Team Pinball says Pedretti indicated at one point that it had decided not to manufacture the game. If true, that would leave the project stalled, at least in the version Team Pinball described.
Meanwhile, rumors and collector interest around Big Bang Bar are unlikely to disappear. The title is too rare, too famous, and too financially tempting for the conversation to simply end. In pinball, no game is truly dead if there are collectors, rights questions, and enough people willing to put deposits on things they have not played yet.
Still, Team Pinball’s statement adds a major complication. If the software and electronics team behind the prototype is no longer involved, and if the prototype itself is disputed, any future remake would raise obvious questions about design continuity, code ownership, hardware ownership, and whether the finished product would reflect the work already completed.
A Dispute Bigger Than One Game
The Team Pinball and Pedretti dispute is about Big Bang Bar, but the implications are broader.
Modern pinball is increasingly built on partnerships. One company may own rights, another may manufacture, another may code, another may design boards, and another may provide parts, art, animation, or support. That can work beautifully when everyone is aligned. It can also become a spectacular paperwork bonfire when expectations are not written, understood, and enforced.
For collectors, the story is a reminder that boutique pinball projects are not only about themes and toys. They are also about trust, ownership, contracts, timelines, and support.
For Pedretti, the dispute arrives at a moment when the company is trying to build confidence around high-profile remake projects.
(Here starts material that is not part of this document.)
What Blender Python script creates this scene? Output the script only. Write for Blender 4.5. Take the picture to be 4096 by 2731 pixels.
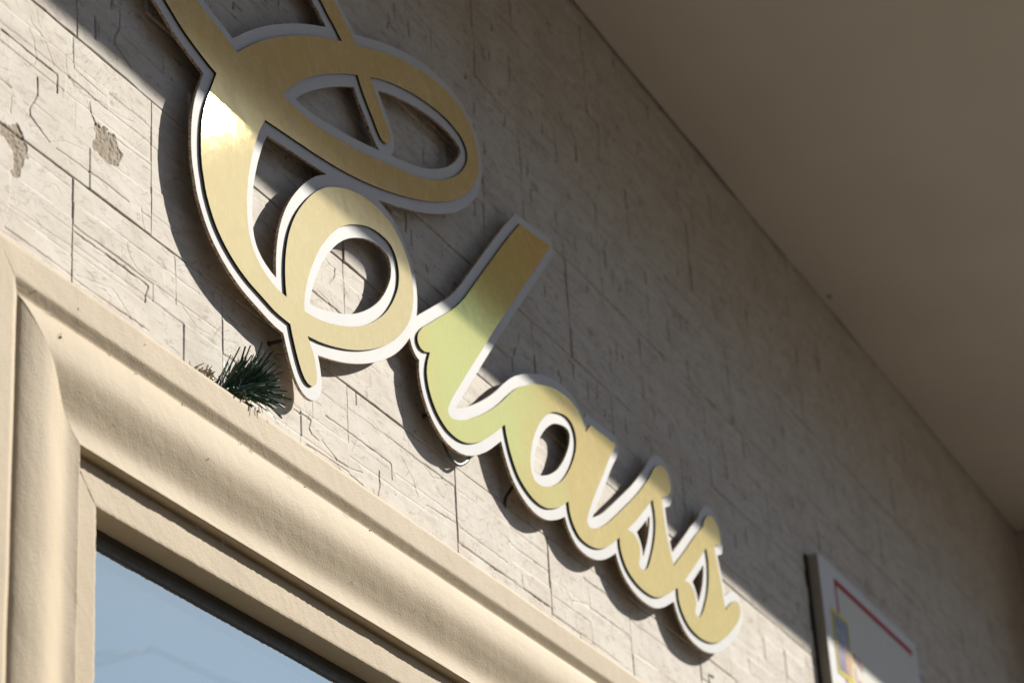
import bpy, bmesh, math, random
import numpy as np
from mathutils import Vector, Matrix

for o in list(bpy.data.objects):
    bpy.data.objects.remove(o)
scene = bpy.context.scene
COL = scene.collection

# ------------------------------------------------------------------ camera
# World: X runs along the wall, Z is up, the wall face is the plane y = 0, the street is at -y.
cam_data = bpy.data.cameras.new('camera')
cam_data.sensor_width = 36.0
cam_data.lens = 89.38
cam_data.clip_start = 0.05
cam_data.clip_end = 5000
cam = bpy.data.objects.new('camera', cam_data)
COL.objects.link(cam)
right = Vector((0.42733, -0.90215, -0.05934))
down = Vector((0.37869, 0.23820, -0.89435))
fwd = Vector((0.82097, 0.35971, 0.44342))
M = Matrix((right, -down, -fwd)).transposed().to_4x4()
M.translation = Vector((0.0, -2.2, 1.6))
cam.matrix_world = M
cam_data.dof.use_dof = True
cam_data.dof.focus_distance = 4.95
cam_data.dof.aperture_fstop = 3.9
cam_data.dof.aperture_blades = 8
scene.camera = cam

# ------------------------------------------------------------------ sky and sun
TO_SUN = Vector((1.635, -1.0, 1.262)).normalized()
ELEV = math.asin(TO_SUN.z)
AZ = math.atan2(TO_SUN.x, TO_SUN.y)          # clockwise from +Y
world = bpy.data.worlds.new('World')
scene.world = world
world.use_nodes = True
wn = world.node_tree
wn.nodes.clear()
sky = wn.nodes.new('ShaderNodeTexSky')
sky.sky_type = 'NISHITA'
sky.sun_disc = False
sky.sun_elevation = ELEV
sky.sun_rotation = AZ
sky.altitude = 200
sky.air_density = 1.0
sky.dust_density = 0.3
sky.ozone_density = 1.0
bg = wn.nodes.new('ShaderNodeBackground')
bg.inputs['Strength'].default_value = 0.076
wout = wn.nodes.new('ShaderNodeOutputWorld')
wn.links.new(sky.outputs[0], bg.inputs['Color'])
wn.links.new(bg.outputs[0], wout.inputs['Surface'])

sun_data = bpy.data.lights.new('sun', 'SUN')
sun_data.energy = 4.35
sun_data.angle = math.radians(0.53)
sun_data.color = (1.0, 0.93, 0.82)
sun = bpy.data.objects.new('sun', sun_data)
COL.objects.link(sun)
sun.rotation_euler = TO_SUN.to_track_quat('Z', 'Y').to_euler()
sun.location = TO_SUN * 20

scene.view_settings.view_transform = 'Standard'
scene.view_settings.look = 'None'
scene.view_settings.exposure = 0.60
scene.view_settings.gamma = 1.0
scene.view_settings.use_curve_mapping = False

# ------------------------------------------------------------------ helpers
def tag(o, label=None, category=None, group=None, kind=None):
    if label: o['label'] = label
    if category: o['category'] = category
    if group: o['group'] = group
    if kind: o['kind'] = kind
    return o

def link(name, mesh, mats=(), parent=None):
    o = bpy.data.objects.new(name, mesh)
    COL.objects.link(o)
    if mesh is not None:
        for m in mats:
            mesh.materials.append(m)
    if parent is not None:
        o.parent = parent
    return o

def empty(name, loc=(0, 0, 0)):
    o = bpy.data.objects.new(name, None)
    o.empty_display_size = 0.1
    COL.objects.link(o)
    o.location = loc
    return o

def mesh_from(name, verts, faces, smooth=False):
    me = bpy.data.meshes.new(name)
    me.from_pydata([tuple(v) for v in verts], [], [tuple(f) for f in faces])
    if smooth:
        me.polygons.foreach_set('use_smooth', [True] * len(me.polygons))
    me.update()
    return me

def boxes_mesh(name, boxes, bevel=0.0):
    bm = bmesh.new()
    for x0, x1, y0, y1, z0, z1 in boxes:
        r = bmesh.ops.create_cube(bm, size=1.0)
        for v in r['verts']:
            v.co = Vector(((x0 + x1) / 2 + v.co.x * (x1 - x0), (y0 + y1) / 2 + v.co.y * (y1 - y0), (z0 + z1) / 2 + v.co.z * (z1 - z0)))
    if bevel:
        bmesh.ops.bevel(bm, geom=bm.edges[:], offset=bevel, segments=2, affect='EDGES', profile=0.7)
    me = bpy.data.meshes.new(name)
    bm.to_mesh(me); bm.free()
    return me

def tube_mesh(name, pts, rad, n=8, flat=1.0):
    """swept tube; rad may be a list; flat squashes one axis (ribbon cable)"""
    pts = [Vector(p) for p in pts]
    verts, faces = [], []
    up = Vector((0, -1, 0.01))
    for i, p in enumerate(pts):
        t = (pts[min(i + 1, len(pts) - 1)] - pts[max(i - 1, 0)]).normalized()
        a = t.cross(up)
        if a.length < 1e-4: a = t.cross(Vector((1, 0, 0)))
        a.normalize(); b = t.cross(a)
        r = rad[i] if isinstance(rad, (list, tuple)) else rad
        for k in range(n):
            th = 2 * math.pi * k / n
            verts.append(p + a * (r * math.cos(th)) + b * (r * flat * math.sin(th)))
    m = len(pts)
    for i in range(m - 1):
        for k in range(n):
            faces.append((i * n + k, i * n + (k + 1) % n, (i + 1) * n + (k + 1) % n, (i + 1) * n + k))
    faces.append(tuple(range(n - 1, -1, -1)))
    faces.append(tuple(range((m - 1) * n, m * n)))
    return mesh_from(name, verts, faces, True)

# ------------------------------------------------------------------ materials
class Mat:
    def __init__(self, name):
        self.m = bpy.data.materials.new(name)
        self.m.use_nodes = True
        self.t = self.m.node_tree
        self.b = self.t.nodes['Principled BSDF']
        self.out = self.t.nodes['Material Output']
        self.tc = None
    def n(self, kind, **kw):
        nd = self.t.nodes.new('ShaderNode' + kind)
        for k, v in kw.items():
            if k.startswith('i_'):
                nd.inputs[k[2:].replace('_', ' ')].default_value = v
            else:
                setattr(nd, k, v)
        return nd
    def l(self, a, b):
        self.t.links.new(a, b)
    def pos(self):
        if self.tc is None: self.tc = self.n('NewGeometry').outputs['Position']
        return self.tc
    def objpos(self):
        return self.n('TexCoord').outputs['Object']
    def noise(self, vec, scale, detail=4, rough=0.55, dist=0.0):
        nd = self.n('TexNoise'); nd.inputs['Scale'].default_value = scale; nd.inputs['Detail'].default_value = detail
        nd.inputs['Roughness'].default_value = rough; nd.inputs['Distortion'].default_value = dist
        self.l(vec, nd.inputs['Vector'])
        return nd.outputs['Fac']
    def ramp(self, fac, stops):
        nd = self.n('ValToRGB')
        cr = nd.color_ramp
        while len(cr.elements) < len(stops): cr.elements.new(0.5)
        for e, (p, c) in zip(cr.elements, stops):
            e.position = p
            e.color = c if len(c) == 4 else (*c, 1)
        self.l(fac, nd.inputs['Fac'])
        return nd.outputs['Color']
    def mix(self, fac, a, b, mode='MIX'):
        nd = self.n('Mix', data_type='RGBA', blend_type=mode)
        for s, v in ((nd.inputs[0], fac), (nd.inputs[6], a), (nd.inputs[7], b)):
            if isinstance(v, (int, float)): s.default_value = v
            elif isinstance(v, tuple): s.default_value = (*v, 1) if len(v) == 3 else v
            else: self.l(v, s)
        return nd.outputs[2]
    def math(self, op, a, b=0.0):
        nd = self.n('Math', operation=op)
        for s, v in ((nd.inputs[0], a), (nd.inputs[1], b)):
            if isinstance(v, (int, float)): s.default_value = v
            else: self.l(v, s)
        return nd.outputs[0]
    def map(self, vec, scale=(1, 1, 1), rot=(0, 0, 0)):
        nd = self.n('Mapping')
        nd.inputs['Scale'].default_value = scale; nd.inputs['Rotation'].default_value = rot
        self.l(vec, nd.inputs['Vector'])
        return nd.outputs[0]
    def bump(self, height, strength=0.3, dist=0.002, chain=None):
        nd = self.n('Bump'); nd.inputs['Strength'].default_value = strength; nd.inputs['Distance'].default_value = dist
        self.l(height, nd.inputs['Height'])
        if chain is not None: self.l(chain, nd.inputs['Normal'])
        self.l(nd.outputs[0], self.b.inputs['Normal'])
        return nd.outputs[0]
    def set(self, **kw):
        for k, v in kw.items():
            s = self.b.inputs[k.replace('_', ' ')]
            if hasattr(v, 'is_output') or isinstance(v, bpy.types.NodeSocket): self.l(v, s)
            else: s.default_value = (*v, 1) if isinstance(v, tuple) and len(v) == 3 else v
        return self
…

For Team Pinball, the statement appears to be an attempt to explain why a long-running collaboration ended and why its involvement with Big Bang Bar is no longer continuing.
For everyone watching from the outside, the lesson is simple enough: rare pinball machines were already complicated before the remake era decided to add international development disputes to the ruleset.
And somehow, that still feels very on-brand for Big Bang Bar.